Residents counted several missile strikes, one of which apparently hit a military camp of forces loyal to Tripoli in the Sabaa district in the south of the capital, scene of the heaviest fighting between the rival forces.

Authorities earlier closed Tripoli’s only functioning airport, cutting air links to a city of an estimated 2.5 million residents. The airport in Misrata, a city 200 km to the east, remained open.

The Libyan National Army (LNA) force loyal to commander Khalifa Haftar started an offensive two weeks ago but has been unable to breach the government’s southern defenses.

If a drone strike was confirmed this would point to more sophisticated warfare. The LNA has so far mainly used aging Soviet-made jets from the air force of Muammar Qaddafi, toppled in 2011, lacking precision firepower and helicopters, according to residents and military sources.

The violence spiked after the White House said on Friday that US President Donald Trump spoke by telephone with Haftar earlier in the week.

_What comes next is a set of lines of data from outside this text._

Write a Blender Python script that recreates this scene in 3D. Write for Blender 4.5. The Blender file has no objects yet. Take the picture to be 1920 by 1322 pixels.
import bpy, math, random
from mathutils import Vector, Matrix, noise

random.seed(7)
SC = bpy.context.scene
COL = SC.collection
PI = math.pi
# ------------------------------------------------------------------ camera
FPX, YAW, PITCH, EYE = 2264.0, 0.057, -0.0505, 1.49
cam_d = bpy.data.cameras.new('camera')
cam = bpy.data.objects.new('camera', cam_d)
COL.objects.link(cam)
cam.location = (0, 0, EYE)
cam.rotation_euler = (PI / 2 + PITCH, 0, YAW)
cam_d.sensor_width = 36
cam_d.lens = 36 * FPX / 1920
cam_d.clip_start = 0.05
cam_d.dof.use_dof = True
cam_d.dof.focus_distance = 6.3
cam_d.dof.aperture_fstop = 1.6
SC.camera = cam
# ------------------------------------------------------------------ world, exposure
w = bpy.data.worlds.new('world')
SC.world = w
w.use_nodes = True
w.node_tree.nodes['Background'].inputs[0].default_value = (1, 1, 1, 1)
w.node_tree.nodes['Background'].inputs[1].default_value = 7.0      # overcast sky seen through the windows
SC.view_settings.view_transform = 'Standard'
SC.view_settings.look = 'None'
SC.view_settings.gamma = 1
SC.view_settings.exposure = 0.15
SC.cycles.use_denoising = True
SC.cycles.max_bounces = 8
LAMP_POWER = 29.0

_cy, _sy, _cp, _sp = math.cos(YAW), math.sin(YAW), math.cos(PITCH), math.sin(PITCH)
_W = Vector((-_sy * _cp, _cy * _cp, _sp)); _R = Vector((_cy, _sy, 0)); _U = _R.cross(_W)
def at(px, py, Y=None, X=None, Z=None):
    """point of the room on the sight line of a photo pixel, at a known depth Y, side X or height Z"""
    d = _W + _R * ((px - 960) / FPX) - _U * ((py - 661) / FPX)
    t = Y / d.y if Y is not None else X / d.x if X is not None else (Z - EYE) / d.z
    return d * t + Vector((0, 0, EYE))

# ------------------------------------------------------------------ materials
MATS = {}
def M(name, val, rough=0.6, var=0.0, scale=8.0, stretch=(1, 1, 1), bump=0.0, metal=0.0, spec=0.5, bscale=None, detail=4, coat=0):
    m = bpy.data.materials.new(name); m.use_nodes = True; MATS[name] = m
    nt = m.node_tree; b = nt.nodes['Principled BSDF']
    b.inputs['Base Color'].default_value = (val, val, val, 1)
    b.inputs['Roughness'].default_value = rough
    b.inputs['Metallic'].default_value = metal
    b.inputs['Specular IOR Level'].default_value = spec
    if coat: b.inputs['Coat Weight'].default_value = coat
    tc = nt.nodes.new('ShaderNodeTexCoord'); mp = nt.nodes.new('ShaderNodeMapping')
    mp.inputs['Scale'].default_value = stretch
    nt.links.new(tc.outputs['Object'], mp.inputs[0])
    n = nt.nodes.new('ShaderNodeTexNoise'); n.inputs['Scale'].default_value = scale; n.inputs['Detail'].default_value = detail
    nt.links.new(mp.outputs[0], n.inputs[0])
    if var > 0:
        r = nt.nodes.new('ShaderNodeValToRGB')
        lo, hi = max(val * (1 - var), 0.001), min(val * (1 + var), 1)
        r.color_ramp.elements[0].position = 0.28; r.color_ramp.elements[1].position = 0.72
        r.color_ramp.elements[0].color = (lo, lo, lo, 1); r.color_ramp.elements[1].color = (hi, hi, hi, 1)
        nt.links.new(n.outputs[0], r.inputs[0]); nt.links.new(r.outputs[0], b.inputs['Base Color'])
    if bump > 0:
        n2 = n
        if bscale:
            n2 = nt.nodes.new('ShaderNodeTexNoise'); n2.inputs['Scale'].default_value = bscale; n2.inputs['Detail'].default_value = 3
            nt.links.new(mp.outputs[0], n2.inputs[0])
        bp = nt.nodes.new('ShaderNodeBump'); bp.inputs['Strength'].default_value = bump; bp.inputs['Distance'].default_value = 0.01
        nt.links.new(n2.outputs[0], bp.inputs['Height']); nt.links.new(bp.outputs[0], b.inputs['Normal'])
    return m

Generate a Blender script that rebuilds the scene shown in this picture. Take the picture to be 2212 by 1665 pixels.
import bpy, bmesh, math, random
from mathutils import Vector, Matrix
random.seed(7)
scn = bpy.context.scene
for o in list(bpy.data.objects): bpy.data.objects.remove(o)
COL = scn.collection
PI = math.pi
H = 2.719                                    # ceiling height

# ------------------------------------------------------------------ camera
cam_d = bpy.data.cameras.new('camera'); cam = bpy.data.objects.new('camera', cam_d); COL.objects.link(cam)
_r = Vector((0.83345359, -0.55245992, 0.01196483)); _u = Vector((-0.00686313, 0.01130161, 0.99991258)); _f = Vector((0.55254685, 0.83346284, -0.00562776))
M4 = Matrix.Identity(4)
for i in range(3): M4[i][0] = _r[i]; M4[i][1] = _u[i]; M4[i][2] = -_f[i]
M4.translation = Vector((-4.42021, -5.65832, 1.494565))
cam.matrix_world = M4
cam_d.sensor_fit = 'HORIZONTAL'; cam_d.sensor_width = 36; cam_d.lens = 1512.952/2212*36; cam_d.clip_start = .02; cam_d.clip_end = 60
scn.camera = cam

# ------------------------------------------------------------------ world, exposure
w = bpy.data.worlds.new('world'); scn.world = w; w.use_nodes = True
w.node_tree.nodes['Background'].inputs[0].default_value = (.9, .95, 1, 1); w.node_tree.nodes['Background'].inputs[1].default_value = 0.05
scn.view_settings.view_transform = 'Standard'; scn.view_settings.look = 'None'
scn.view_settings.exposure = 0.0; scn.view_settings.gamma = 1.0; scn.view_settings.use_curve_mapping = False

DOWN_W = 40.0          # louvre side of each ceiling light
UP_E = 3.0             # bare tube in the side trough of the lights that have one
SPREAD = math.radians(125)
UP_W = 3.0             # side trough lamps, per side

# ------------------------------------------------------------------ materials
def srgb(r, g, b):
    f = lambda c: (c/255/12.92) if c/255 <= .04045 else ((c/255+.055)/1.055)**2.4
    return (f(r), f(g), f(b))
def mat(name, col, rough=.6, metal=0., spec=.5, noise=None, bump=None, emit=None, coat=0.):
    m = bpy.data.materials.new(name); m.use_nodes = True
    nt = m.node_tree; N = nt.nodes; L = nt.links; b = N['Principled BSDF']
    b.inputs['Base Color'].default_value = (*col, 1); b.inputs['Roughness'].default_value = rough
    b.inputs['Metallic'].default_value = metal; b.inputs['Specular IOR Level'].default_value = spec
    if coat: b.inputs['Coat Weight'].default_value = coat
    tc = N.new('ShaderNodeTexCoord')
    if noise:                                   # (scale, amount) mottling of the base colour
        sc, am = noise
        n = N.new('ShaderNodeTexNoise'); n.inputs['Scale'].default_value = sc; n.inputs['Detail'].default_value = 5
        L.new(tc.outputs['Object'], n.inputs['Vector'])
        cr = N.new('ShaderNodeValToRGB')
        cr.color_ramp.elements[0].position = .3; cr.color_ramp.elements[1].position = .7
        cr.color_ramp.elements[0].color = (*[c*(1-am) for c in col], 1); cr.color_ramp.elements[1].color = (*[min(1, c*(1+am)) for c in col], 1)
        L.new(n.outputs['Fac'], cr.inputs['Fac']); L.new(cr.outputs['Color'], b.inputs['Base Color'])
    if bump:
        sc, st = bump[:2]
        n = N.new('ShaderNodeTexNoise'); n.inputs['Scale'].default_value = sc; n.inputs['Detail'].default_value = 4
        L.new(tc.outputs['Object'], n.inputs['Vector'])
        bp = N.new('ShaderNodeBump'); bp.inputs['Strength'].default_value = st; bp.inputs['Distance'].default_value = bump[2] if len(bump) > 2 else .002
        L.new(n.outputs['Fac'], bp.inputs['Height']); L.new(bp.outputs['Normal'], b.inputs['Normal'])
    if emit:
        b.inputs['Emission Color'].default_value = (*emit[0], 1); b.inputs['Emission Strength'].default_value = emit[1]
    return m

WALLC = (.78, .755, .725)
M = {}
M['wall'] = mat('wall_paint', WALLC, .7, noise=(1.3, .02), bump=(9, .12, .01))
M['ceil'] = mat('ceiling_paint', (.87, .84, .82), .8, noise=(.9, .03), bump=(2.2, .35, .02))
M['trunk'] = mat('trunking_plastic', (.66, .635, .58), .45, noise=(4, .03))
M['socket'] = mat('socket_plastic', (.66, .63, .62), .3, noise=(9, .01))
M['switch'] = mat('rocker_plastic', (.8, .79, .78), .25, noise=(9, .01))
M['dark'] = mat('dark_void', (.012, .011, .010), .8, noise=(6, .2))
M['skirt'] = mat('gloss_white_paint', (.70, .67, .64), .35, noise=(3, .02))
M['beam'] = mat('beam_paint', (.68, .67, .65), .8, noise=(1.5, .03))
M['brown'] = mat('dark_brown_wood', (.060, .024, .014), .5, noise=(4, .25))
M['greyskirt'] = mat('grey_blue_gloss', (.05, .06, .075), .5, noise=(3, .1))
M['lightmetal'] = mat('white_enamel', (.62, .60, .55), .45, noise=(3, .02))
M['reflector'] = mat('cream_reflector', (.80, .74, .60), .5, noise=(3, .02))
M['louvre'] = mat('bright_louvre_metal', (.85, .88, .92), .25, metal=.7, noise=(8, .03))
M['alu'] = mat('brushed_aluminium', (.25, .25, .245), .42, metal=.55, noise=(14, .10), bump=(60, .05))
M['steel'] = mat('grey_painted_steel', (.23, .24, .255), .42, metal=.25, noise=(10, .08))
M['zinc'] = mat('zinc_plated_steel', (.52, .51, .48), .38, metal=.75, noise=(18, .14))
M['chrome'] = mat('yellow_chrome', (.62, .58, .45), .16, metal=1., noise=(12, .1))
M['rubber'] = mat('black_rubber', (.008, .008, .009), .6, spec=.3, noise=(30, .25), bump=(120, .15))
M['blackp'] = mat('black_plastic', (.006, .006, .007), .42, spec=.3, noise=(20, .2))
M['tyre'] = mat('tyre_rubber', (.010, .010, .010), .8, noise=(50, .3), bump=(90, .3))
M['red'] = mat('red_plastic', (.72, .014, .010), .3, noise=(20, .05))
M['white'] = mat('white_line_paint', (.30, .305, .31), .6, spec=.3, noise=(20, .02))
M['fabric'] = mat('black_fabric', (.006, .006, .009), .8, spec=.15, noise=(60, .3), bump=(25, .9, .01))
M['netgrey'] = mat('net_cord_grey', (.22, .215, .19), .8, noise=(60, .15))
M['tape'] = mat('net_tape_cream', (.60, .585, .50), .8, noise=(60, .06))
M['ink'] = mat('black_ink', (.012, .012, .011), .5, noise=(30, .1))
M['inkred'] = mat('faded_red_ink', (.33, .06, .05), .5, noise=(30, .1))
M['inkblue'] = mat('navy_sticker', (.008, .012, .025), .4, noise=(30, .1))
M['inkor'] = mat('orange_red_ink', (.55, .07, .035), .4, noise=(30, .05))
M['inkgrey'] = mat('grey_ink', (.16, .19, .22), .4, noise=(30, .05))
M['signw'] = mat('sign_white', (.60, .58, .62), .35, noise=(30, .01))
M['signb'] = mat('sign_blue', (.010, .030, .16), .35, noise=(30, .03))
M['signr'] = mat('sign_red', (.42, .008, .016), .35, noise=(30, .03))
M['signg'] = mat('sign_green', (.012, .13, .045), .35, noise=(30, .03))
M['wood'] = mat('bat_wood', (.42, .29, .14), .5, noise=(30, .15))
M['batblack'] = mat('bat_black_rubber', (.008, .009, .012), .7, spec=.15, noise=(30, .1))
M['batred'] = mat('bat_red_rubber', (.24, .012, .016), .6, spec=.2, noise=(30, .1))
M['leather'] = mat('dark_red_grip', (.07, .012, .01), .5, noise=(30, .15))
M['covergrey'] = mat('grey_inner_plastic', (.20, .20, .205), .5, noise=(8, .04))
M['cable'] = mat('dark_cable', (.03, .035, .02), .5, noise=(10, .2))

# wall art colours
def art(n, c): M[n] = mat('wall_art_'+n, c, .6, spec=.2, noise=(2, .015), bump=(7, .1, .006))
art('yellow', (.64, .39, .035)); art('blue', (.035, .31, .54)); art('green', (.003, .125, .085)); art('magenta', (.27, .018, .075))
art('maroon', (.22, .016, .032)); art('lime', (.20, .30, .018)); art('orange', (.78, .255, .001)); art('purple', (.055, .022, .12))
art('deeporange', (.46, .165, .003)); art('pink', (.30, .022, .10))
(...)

The disclosure of the call and a US statement that it “recognized Field Marshal Haftar’s significant role in fighting terrorism and securing Libya’s oil resources” has boosted the commander’s supporters and enraged his opponents.

Western powers have been divided over a push by Haftar’s forces to seize Tripoli, undermining calls by the United Nations for a cease-fire.

Both sides claimed progress in southern Tripoli on Saturday, but no more details were immediately available.

A Reuters TV cameraman visiting the southern Khalat Furgan suburb heard heavy shelling but saw no apparent change in the frontline.

On Friday, two children were killed in shelling in southern Tripoli, residents said. The fighting has killed 227 people and wounded 1,128, the World Health organization said before the air strikes.

On Thursday, both the United States and Russia said they could not support a UN Security Council resolution calling for a cease-fire in Libya at this time.

Russia objects to the British-drafted resolution blaming Haftar for the latest flare-up in violence when his LNA advanced to the outskirts of Tripoli earlier this month, diplomats said.

The United States did not give a reason for its decision not to support the draft resolution, which would also call on countries with influence over the warring parties to ensure compliance and for unconditional humanitarian aid access in Libya.